In any event, you cannot ignore the fact that the Sharif brothers have become a bit too comfortable in their almost absolute political power in Punjab. The landslide in the last election stunned the rest of the parties, but their continual abuse of power hardly goes unnoticed as well.

A strong opposition, and ideally alternate terms for different parties, is good for democracy. Historically, Punjab does vote to balance the power between two leading parties, but due to the popular emergence of PTI, the opposition vote has been divided between PTI and PPP.

The PML-N infrastructure projects particularly require continuation of terms, but regardless of whether the party is good for the country, or at least Punjab, they need to be challenged. The PTI and the PPP will probably not find a better opportunity to strike a dent in the formidable wall of the political support of the PML-N in Punjab. In terms of producing electoral results, both the political parties would have to set aside differences and form an alliance in Punjab.

While the metro bus projects have been much the needed mass transit in the urban areas in Punjab, at least the twin cities, they reflect on how executive power is exercised in Pakistan by political governments. PTI and other liberal critics also make sense when they make a case for the lack of government funds in the health sector while such mega projects are being developed.

Opposition parties sense instinctively that something is wrong with this spending pattern, but are not able to make an effective case for some reason.

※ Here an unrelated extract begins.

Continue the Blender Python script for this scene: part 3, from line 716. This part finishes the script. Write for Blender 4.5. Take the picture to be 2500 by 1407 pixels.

Unfortunately, the idea of limiting the executive power is not popular in Pakistani politics. As a matter of fact, these very opposition parties, with the possible exception of PPP, would favor more executive power, so that they are able to exercise it when they are in power. After all, elections are about getting things done.

So while we need to address the problem of corruption and tax evasion, the procedures on government spending and the permitted abuse of executive power need to be taken into account as well.